■ WRITTEN INSTRUCTION:
Retype all of the data exactly as given.

■ RECORDS:
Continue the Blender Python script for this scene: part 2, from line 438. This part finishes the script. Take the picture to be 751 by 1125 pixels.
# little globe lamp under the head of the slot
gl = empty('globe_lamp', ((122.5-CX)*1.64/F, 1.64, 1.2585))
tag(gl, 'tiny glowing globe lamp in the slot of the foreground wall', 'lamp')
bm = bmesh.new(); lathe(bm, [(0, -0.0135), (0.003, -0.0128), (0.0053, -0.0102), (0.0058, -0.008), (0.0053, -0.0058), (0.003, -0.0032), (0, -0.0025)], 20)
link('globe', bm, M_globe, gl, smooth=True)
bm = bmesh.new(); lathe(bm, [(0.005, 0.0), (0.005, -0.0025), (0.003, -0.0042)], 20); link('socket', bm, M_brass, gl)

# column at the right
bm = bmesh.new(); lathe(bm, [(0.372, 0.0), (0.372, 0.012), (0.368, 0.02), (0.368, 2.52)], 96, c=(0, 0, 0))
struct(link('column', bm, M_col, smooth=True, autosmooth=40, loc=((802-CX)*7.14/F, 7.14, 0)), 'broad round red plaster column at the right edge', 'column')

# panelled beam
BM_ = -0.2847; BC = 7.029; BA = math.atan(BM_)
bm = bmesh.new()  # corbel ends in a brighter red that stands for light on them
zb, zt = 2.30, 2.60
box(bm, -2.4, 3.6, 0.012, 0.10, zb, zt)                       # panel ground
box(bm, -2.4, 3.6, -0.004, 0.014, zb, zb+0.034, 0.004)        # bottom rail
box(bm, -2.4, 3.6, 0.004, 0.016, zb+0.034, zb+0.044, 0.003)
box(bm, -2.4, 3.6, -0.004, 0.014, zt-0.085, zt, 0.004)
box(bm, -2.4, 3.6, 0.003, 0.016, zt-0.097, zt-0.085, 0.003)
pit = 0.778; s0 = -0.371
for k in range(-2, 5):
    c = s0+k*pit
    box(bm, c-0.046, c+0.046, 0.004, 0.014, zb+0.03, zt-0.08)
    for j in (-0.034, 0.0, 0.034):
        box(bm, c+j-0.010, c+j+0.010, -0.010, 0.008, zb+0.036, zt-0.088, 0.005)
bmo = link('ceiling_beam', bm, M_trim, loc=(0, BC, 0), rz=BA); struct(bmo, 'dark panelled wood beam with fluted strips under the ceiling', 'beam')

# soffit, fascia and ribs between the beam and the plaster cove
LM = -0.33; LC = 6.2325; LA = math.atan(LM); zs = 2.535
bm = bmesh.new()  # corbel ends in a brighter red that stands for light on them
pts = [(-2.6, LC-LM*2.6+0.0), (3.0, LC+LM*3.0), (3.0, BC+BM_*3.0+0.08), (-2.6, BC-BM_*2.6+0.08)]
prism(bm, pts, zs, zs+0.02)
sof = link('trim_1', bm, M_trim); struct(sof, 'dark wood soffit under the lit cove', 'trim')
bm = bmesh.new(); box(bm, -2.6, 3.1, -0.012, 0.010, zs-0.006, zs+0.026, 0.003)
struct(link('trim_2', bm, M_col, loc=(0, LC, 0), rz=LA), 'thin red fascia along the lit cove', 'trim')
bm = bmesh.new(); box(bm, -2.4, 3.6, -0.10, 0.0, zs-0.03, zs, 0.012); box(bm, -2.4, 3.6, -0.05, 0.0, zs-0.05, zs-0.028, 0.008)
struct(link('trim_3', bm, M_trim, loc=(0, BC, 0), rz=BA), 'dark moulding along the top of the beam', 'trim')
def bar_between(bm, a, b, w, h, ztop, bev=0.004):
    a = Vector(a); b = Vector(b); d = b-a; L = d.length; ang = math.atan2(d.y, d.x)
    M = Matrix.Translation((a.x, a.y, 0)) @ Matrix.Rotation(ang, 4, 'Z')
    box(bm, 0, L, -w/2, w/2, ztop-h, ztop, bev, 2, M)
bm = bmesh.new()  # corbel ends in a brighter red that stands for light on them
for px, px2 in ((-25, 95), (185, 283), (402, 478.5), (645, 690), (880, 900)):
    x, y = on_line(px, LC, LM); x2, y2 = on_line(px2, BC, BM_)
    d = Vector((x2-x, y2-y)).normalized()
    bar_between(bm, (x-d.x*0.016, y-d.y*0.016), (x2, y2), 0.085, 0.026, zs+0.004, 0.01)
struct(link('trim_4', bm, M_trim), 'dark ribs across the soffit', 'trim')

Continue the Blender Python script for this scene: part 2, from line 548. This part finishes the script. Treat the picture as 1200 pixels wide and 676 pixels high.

■ CORRECT OUTPUT:
Continue the Blender Python script for this scene: part 2, from line 438. This part finishes the script. Take the picture to be 751 by 1125 pixels.
# little globe lamp under the head of the slot
gl = empty('globe_lamp', ((122.5-CX)*1.64/F, 1.64, 1.2585))
tag(gl, 'tiny glowing globe lamp in the slot of the foreground wall', 'lamp')
bm = bmesh.new(); lathe(bm, [(0, -0.0135), (0.003, -0.0128), (0.0053, -0.0102), (0.0058, -0.008), (0.0053, -0.0058), (0.003, -0.0032), (0, -0.0025)], 20)
link('globe', bm, M_globe, gl, smooth=True)
bm = bmesh.new(); lathe(bm, [(0.005, 0.0), (0.005, -0.0025), (0.003, -0.0042)], 20); link('socket', bm, M_brass, gl)

# column at the right
bm = bmesh.new(); lathe(bm, [(0.372, 0.0), (0.372, 0.012), (0.368, 0.02), (0.368, 2.52)], 96, c=(0, 0, 0))
struct(link('column', bm, M_col, smooth=True, autosmooth=40, loc=((802-CX)*7.14/F, 7.14, 0)), 'broad round red plaster column at the right edge', 'column')

# panelled beam
BM_ = -0.2847; BC = 7.029; BA = math.atan(BM_)
bm = bmesh.new()  # corbel ends in a brighter red that stands for light on them
zb, zt = 2.30, 2.60
box(bm, -2.4, 3.6, 0.012, 0.10, zb, zt)                       # panel ground
box(bm, -2.4, 3.6, -0.004, 0.014, zb, zb+0.034, 0.004)        # bottom rail
box(bm, -2.4, 3.6, 0.004, 0.016, zb+0.034, zb+0.044, 0.003)
box(bm, -2.4, 3.6, -0.004, 0.014, zt-0.085, zt, 0.004)
box(bm, -2.4, 3.6, 0.003, 0.016, zt-0.097, zt-0.085, 0.003)
pit = 0.778; s0 = -0.371
for k in range(-2, 5):
    c = s0+k*pit
    box(bm, c-0.046, c+0.046, 0.004, 0.014, zb+0.03, zt-0.08)
    for j in (-0.034, 0.0, 0.034):
        box(bm, c+j-0.010, c+j+0.010, -0.010, 0.008, zb+0.036, zt-0.088, 0.005)
bmo = link('ceiling_beam', bm, M_trim, loc=(0, BC, 0), rz=BA); struct(bmo, 'dark panelled wood beam with fluted strips under the ceiling', 'beam')

# soffit, fascia and ribs between the beam and the plaster cove
LM = -0.33; LC = 6.2325; LA = math.atan(LM); zs = 2.535
bm = bmesh.new()  # corbel ends in a brighter red that stands for light on them
pts = [(-2.6, LC-LM*2.6+0.0), (3.0, LC+LM*3.0), (3.0, BC+BM_*3.0+0.08), (-2.6, BC-BM_*2.6+0.08)]
prism(bm, pts, zs, zs+0.02)
sof = link('trim_1', bm, M_trim); struct(sof, 'dark wood soffit under the lit cove', 'trim')
bm = bmesh.new(); box(bm, -2.6, 3.1, -0.012, 0.010, zs-0.006, zs+0.026, 0.003)
struct(link('trim_2', bm, M_col, loc=(0, LC, 0), rz=LA), 'thin red fascia along the lit cove', 'trim')
bm = bmesh.new(); box(bm, -2.4, 3.6, -0.10, 0.0, zs-0.03, zs, 0.012); box(bm, -2.4, 3.6, -0.05, 0.0, zs-0.05, zs-0.028, 0.008)
struct(link('trim_3', bm, M_trim, loc=(0, BC, 0), rz=BA), 'dark moulding along the top of the beam', 'trim')
def bar_between(bm, a, b, w, h, ztop, bev=0.004):
    a = Vector(a); b = Vector(b); d = b-a; L = d.length; ang = math.atan2(d.y, d.x)
    M = Matrix.Translation((a.x, a.y, 0)) @ Matrix.Rotation(ang, 4, 'Z')
    box(bm, 0, L, -w/2, w/2, ztop-h, ztop, bev, 2, M)
bm = bmesh.new()  # corbel ends in a brighter red that stands for light on them
for px, px2 in ((-25, 95), (185, 283), (402, 478.5), (645, 690), (880, 900)):
    x, y = on_line(px, LC, LM); x2, y2 = on_line(px2, BC, BM_)
    d = Vector((x2-x, y2-y)).normalized()
    bar_between(bm, (x-d.x*0.016, y-d.y*0.016), (x2, y2), 0.085, 0.026, zs+0.004, 0.01)
struct(link('trim_4', bm, M_trim), 'dark ribs across the soffit', 'trim')

Continue the Blender Python script for this scene: part 2, from line 548. This part finishes the script. Treat the picture as 1200 pixels wide and 676 pixels high.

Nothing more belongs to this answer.